The books printed by Alantansí in Híjar reveal the quality of the materials used by skilled printers with a good taste. The editions, in square and Rabbinic characters, include capital letters engraved in wood and other ornaments of great beauty. Most books from Híjar’s press present the mark of the printer: a single rampant lion, sometimes enclosed in a shield. If the historical, artistic, and cultural significance of these incunabula is already beyond doubt.

Equally interesting is the life and personality of the printer. Eliezer ben Abraham Alantansí settled in Híjar (time called Ixar) where around 40 Jewish families lived at the time, protected by the first Duke of Híjar, Don Juan Fernández de Híjar y Cabrera.

Alantansí established his workshop in 1482, and it remained active until shortly before the Expulsion of the Jews from Spain, with a last known edition printed in 1490. He was, indeed, a very interesting person: a scholar with an innate vision for business who lived a fascinating life that deserves to be narrated. This is the proposal of this documentary: to show a key figure of Jewish culture in 15th century Spain, not yet recognized by the public.

Alantansí’s printing press was dismantled after the death of the first Duke of Híjar in 1490, who could have probably been a protector and sponsor of the enterprise.  The relationship between the Duke and Alantansí’s printing workshop, as well as the itinerary that Alantansí himself followed when he left Híjar remain an enigma, which researchers working in this documentary project are trying to unravel.

Alantansi’s life is full of curiosities, which are determining to understand Jewish life at that time. A docu-fiction model has been chosen to narrate his life, where we will see our protagonist surrounded by his contemporaries, both in his native Osca (now Huesca), and in the old Jewish quarter of the town of Ixar.

While he leaves aboard a ship to a forced exile, Eliezer remembers the anecdotes or stories he lived in those places. The ship sequences have been shoot in one of the caravels that are parked on the banks of the Río Tinto, on the outskirts of Palos de la Frontera, Cadiz (Spain).

A main setting is the re-discovered old synagogue of Híjar, which is a unique example of almost complete medieval synagogues in Spain, and the only one which preserves painted decoration. The original paintings have been recreated in a set constructed specially for the shooting to transport us to those inspiring years. The Four Sephardic Synagogues in Jerusalem will also play the same role.

As the documentary discovers the printer’s life, it will also reveal the importance of his work. We will follow Lucía Conte -the second protagonist of this story-, in her scholarly research journey through different libraries and international universities to follow the footprints left in Alantansí’s books preserved in different countries, to use them as clues who share a fascinating part of the history of the People of the Book. The path followed by Lucía includes the Spanish National Library, the National Library of Israel, the Bodleian Library in Oxford, among other libraries and historical archives.

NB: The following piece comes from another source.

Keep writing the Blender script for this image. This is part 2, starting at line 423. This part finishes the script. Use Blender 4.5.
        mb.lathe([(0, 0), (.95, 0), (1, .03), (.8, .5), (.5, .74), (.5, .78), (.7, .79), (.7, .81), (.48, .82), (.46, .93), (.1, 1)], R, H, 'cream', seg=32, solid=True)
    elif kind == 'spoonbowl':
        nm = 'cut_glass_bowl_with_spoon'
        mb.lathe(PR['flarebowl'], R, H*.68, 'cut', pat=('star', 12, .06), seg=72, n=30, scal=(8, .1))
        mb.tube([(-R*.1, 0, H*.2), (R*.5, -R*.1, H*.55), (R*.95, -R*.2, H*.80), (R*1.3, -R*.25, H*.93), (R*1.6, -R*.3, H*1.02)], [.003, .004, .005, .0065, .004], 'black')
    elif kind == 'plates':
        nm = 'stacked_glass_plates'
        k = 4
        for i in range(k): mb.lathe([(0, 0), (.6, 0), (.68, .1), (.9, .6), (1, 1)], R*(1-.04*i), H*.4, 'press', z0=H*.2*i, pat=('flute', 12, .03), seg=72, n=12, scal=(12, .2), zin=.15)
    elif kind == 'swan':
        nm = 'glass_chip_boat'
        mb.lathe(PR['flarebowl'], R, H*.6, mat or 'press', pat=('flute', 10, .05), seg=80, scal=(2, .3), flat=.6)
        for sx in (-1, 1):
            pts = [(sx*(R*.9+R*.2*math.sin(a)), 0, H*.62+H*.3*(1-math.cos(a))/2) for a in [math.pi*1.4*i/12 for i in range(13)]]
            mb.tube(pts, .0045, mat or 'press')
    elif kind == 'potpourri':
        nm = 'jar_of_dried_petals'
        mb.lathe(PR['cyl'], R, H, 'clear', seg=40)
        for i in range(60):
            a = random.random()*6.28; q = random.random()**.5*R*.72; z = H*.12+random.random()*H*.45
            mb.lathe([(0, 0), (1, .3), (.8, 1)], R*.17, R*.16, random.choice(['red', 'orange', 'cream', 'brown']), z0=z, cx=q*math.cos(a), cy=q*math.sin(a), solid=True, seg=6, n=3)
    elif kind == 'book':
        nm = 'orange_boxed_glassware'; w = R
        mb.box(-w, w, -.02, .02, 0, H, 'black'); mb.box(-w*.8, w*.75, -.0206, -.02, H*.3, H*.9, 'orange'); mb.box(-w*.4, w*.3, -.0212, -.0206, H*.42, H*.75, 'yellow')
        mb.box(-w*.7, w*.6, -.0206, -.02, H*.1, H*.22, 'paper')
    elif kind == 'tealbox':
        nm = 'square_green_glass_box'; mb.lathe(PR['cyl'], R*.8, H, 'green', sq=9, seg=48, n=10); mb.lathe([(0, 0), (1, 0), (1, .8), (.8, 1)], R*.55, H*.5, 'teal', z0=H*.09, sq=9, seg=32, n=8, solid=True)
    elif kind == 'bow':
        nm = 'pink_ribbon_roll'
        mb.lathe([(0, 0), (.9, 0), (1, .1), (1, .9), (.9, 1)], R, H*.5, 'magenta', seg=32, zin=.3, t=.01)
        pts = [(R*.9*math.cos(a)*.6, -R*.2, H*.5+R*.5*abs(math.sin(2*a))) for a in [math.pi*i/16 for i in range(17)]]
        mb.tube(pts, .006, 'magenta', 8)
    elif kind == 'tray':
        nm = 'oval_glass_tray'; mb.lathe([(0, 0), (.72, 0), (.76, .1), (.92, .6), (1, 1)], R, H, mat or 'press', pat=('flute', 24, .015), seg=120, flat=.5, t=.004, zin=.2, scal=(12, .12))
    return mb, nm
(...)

One of the mains is where she started her research journey: the Library of the Jewish Theological Seminary of America at Columbia University in the city of New York. Dr. Marjorie Lehman and Dr. Markus Mordecai Schwartz have shared and discovered the footprints and stories behind the precious copies preserved at JTSA. In Oxford was Cesar Merhan-Hamann, the Hebrew and Judaica curator in the Bodleian Library, who showed us a selection of Alantansí’s incunabula.